O mais incrível, porém, ainda estar por vir. Quando ele diz que nunca quis ter a Lígia ao seu lado, num fim de semana, com um chope gelado em Copacabana, aí é demais. E não querer andar pela praia até o Leblon, então! Bem, quando eu estive nesse cenário desenhado pela pródiga natureza, passei a entender melhor a força da música.

Como se não bastasse a formidável construção dos versos musicados, descobri mais tarde que há outras duas versões da letra, escritas pelo próprio Jobim, mas que não se sabe ao certo do porquê de três mudanças na letra da música. Como a versão cantada pelo Chico Buarque foi a primeira que ouvi, chamo-a de primeira versão. E é a partir dela que assinalo as mudanças nas demais versões, gravadas tanto pelo próprio Tom Jobim, como por João Gilberto.

A segunda versão é a dedilhada pelo mestre João Gilberto – aquele que praticamente inventou a bossa nova, com a batida revolucionária de seu violão, resquício das lembranças ribeirinhas de sua meninice, onde observava o andar rebolado das lavadeiras em Juazeiro da Bahia – e o que se percebe nessa versão é uma letra mais direta, menos lírica, porque não há o intenso jogo de negação/afirmação da letra da versão primeira. Se bem que nessa nova faceta da música há uma tirada sensacional, quando Tom Jobim diz que jamais deveria se casar com a Lígia, pois fatalmente iria sofrer tanta dor pra no fim perder a musa. Um receio que só quem de fato a conheceu deve entender esse medo tão fatalista.

Há uma terceira versão, registrada em show de voz e piano com o maestro Jobim, realizado nas Minas Gerais, no ano de 1981, onde os olhos da musa já não são morenos, e sim castanhos.
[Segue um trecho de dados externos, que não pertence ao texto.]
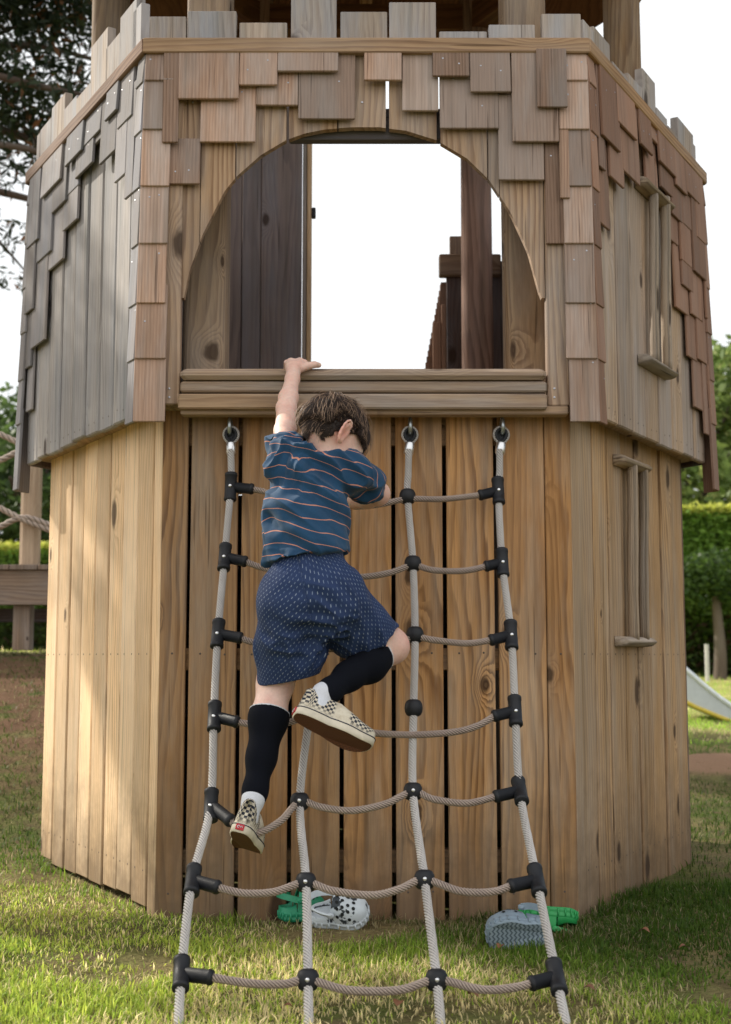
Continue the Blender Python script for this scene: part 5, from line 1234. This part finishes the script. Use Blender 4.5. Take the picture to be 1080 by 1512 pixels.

Nessa versão, ao invés de cantar “e quando você me envolver / nos seus braços serenos / eu vou me render”, ele diz que a Lígia tem modos estranhos de se aproximar (“você se aproxima de mim / com esses modos estranhos / eu digo que sim”). Infelizmente nunca saberemos a que modos o Antonio Brasileiro quis de fato se referir; mas dá para imaginar.

É um exercício interessante ouvir as três versões (Chico Canta, 1974, Philips; João Gilberto in Tokyo, 2003, Universal; e Antonio Carlos Jobim em Minas ao vivo, 2004, Biscoito Fino), porque assim se tem uma vaga idéia de como essa musa chamada Lígia não só inspirou uma belíssima música, como também foi capaz de render três versões sobre a mesma melodia. A mulher certamente era um furacão.

Quando eu estiver novamente caminhando pela praia de Copacabana, até o Leblon, será irresistível andar lentamente, a tempo de poder cantar todas as versões de “Lígia”, pois é mais que necessário relembrar canções como essa, de um gênio chamado Tom Jobim. Até porque essa música, além de ter o fascínio das boas cantigas, carrega em suas entranhas um inconfundível cheiro de maresia.